▶
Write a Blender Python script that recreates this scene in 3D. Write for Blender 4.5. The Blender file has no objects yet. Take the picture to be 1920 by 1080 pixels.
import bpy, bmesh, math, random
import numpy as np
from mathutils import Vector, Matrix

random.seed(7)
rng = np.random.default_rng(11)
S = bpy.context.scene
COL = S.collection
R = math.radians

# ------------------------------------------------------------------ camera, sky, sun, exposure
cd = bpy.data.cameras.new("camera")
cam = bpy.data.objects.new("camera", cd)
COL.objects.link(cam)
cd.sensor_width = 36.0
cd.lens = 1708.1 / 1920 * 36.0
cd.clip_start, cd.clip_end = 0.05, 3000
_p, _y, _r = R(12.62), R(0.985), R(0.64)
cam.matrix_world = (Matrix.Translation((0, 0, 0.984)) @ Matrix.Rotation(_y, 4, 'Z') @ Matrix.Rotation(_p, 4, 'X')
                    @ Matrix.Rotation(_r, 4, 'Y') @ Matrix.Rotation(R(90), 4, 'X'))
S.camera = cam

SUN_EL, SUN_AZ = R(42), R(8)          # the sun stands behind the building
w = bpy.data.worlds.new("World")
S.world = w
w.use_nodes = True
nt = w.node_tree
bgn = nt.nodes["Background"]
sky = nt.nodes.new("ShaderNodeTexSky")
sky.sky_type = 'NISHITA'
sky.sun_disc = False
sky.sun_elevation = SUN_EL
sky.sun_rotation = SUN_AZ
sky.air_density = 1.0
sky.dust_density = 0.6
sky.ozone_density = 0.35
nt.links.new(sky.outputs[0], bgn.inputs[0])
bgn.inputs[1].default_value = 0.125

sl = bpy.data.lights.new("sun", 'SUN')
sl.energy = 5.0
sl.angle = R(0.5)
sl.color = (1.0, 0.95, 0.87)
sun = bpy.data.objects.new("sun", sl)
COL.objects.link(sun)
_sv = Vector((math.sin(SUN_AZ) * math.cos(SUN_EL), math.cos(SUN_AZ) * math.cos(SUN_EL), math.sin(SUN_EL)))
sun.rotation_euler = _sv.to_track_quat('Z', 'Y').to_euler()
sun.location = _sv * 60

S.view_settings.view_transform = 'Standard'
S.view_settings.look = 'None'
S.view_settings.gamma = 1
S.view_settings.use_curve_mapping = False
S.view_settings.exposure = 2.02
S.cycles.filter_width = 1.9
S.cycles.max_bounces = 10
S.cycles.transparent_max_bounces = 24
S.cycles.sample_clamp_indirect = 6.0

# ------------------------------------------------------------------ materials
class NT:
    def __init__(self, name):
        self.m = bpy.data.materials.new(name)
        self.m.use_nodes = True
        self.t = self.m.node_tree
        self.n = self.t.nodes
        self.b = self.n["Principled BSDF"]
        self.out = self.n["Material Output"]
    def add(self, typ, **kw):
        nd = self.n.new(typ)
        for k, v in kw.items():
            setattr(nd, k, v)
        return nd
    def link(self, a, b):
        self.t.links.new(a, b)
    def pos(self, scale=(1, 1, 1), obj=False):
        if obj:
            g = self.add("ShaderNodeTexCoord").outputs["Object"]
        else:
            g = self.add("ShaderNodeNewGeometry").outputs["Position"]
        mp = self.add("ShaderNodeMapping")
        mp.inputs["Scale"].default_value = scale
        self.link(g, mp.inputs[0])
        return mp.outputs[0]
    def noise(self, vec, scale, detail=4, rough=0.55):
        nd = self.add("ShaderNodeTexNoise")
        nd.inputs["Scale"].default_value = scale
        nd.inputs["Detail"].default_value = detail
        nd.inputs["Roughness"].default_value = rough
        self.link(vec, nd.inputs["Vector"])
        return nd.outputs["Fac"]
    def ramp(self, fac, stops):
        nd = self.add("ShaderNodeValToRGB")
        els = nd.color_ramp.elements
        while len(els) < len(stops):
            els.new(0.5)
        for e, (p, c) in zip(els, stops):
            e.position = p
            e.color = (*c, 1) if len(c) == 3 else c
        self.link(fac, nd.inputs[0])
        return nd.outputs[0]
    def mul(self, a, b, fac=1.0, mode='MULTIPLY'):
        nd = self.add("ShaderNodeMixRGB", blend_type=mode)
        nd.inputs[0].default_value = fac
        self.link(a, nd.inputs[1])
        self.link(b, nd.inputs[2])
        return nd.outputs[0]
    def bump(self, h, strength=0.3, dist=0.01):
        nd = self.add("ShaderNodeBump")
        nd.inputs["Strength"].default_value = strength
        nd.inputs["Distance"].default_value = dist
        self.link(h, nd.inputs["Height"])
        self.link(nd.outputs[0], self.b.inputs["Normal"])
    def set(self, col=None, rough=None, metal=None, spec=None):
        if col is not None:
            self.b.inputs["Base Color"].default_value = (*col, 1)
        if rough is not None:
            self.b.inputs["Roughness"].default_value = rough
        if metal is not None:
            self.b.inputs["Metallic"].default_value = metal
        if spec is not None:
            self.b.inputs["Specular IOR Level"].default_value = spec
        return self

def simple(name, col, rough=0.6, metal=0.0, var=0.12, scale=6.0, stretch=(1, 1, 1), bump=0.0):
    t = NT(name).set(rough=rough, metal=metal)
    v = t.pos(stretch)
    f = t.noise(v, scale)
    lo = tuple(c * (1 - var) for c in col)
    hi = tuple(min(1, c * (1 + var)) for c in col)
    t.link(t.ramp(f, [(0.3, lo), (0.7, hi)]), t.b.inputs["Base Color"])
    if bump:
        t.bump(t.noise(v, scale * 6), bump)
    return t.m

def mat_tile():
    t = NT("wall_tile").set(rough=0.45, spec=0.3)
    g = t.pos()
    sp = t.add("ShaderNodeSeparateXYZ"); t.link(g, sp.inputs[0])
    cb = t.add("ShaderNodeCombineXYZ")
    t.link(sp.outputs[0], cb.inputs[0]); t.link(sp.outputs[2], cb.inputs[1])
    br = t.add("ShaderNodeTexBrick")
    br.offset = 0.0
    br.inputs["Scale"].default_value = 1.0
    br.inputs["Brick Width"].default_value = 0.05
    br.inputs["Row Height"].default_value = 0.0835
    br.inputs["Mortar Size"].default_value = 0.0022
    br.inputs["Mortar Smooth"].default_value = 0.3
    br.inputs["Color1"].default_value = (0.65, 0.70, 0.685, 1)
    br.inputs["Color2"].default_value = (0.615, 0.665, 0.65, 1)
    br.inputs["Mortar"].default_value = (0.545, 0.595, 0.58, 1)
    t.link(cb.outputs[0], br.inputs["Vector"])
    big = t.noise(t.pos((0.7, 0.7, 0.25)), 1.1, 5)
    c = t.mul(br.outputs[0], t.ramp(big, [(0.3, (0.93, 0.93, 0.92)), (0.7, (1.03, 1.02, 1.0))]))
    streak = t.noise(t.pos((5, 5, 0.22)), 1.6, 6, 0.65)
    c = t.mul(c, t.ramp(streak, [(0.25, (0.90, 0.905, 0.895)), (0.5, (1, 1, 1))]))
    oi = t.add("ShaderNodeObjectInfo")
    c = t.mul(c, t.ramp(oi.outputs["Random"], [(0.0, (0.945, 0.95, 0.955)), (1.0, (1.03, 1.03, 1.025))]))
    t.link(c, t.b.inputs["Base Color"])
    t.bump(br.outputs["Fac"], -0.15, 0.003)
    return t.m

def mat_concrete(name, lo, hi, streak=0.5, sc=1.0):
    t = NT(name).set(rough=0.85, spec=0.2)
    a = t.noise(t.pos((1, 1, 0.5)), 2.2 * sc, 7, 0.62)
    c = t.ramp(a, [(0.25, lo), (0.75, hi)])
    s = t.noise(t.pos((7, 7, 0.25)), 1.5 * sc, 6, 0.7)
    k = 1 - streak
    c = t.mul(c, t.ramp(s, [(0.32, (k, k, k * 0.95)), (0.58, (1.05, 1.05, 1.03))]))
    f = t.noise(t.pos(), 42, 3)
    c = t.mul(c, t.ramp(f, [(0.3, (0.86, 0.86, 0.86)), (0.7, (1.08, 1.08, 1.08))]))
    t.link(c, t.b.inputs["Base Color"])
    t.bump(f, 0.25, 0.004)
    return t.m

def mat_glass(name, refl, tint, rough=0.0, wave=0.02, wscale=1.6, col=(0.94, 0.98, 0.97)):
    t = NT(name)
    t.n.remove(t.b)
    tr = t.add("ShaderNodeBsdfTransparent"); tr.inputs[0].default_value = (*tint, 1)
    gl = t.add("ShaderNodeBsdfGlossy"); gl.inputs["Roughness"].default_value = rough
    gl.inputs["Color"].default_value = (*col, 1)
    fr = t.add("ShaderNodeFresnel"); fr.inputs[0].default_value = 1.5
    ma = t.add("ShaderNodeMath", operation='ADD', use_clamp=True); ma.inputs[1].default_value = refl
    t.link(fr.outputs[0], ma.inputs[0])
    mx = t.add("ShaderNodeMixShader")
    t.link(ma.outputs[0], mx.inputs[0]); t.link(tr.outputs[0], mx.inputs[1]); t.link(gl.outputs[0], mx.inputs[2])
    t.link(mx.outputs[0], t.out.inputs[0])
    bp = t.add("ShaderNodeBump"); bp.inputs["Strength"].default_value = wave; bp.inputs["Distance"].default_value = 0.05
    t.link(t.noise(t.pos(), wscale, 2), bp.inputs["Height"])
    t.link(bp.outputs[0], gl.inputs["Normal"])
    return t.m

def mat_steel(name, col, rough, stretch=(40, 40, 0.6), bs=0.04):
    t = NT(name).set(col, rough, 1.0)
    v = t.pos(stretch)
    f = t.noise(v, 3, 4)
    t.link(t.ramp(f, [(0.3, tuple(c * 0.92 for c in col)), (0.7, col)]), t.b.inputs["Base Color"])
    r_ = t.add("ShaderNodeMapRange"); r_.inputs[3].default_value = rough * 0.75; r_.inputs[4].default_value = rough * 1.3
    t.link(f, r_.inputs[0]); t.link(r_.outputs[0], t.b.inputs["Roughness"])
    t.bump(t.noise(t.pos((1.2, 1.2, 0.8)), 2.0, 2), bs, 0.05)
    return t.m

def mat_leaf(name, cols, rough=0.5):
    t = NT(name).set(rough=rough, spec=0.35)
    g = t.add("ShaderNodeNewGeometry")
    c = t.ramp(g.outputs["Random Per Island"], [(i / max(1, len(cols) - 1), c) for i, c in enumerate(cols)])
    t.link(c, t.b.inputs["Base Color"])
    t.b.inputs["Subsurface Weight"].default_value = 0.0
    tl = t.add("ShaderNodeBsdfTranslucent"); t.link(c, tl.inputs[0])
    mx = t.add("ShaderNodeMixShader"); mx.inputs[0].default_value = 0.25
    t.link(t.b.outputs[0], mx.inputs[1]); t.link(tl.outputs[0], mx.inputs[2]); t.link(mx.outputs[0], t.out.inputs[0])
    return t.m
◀
▶ What the exercise asks:
From the first line of the listing above to the line with "bgn.inputs[1].default_value = 0.125", please transcribe each line exactly, both ends included, and nothing beyond that.

▶ Result of the task:
Write a Blender Python script that recreates this scene in 3D. Write for Blender 4.5. The Blender file has no objects yet. Take the picture to be 1920 by 1080 pixels.
import bpy, bmesh, math, random
import numpy as np
from mathutils import Vector, Matrix

random.seed(7)
rng = np.random.default_rng(11)
S = bpy.context.scene
COL = S.collection
R = math.radians

# ------------------------------------------------------------------ camera, sky, sun, exposure
cd = bpy.data.cameras.new("camera")
cam = bpy.data.objects.new("camera", cd)
COL.objects.link(cam)
cd.sensor_width = 36.0
cd.lens = 1708.1 / 1920 * 36.0
cd.clip_start, cd.clip_end = 0.05, 3000
_p, _y, _r = R(12.62), R(0.985), R(0.64)
cam.matrix_world = (Matrix.Translation((0, 0, 0.984)) @ Matrix.Rotation(_y, 4, 'Z') @ Matrix.Rotation(_p, 4, 'X')
                    @ Matrix.Rotation(_r, 4, 'Y') @ Matrix.Rotation(R(90), 4, 'X'))
S.camera = cam

SUN_EL, SUN_AZ = R(42), R(8)          # the sun stands behind the building
w = bpy.data.worlds.new("World")
S.world = w
w.use_nodes = True
nt = w.node_tree
bgn = nt.nodes["Background"]
sky = nt.nodes.new("ShaderNodeTexSky")
sky.sky_type = 'NISHITA'
sky.sun_disc = False
sky.sun_elevation = SUN_EL
sky.sun_rotation = SUN_AZ
sky.air_density = 1.0
sky.dust_density = 0.6
sky.ozone_density = 0.35
nt.links.new(sky.outputs[0], bgn.inputs[0])
bgn.inputs[1].default_value = 0.125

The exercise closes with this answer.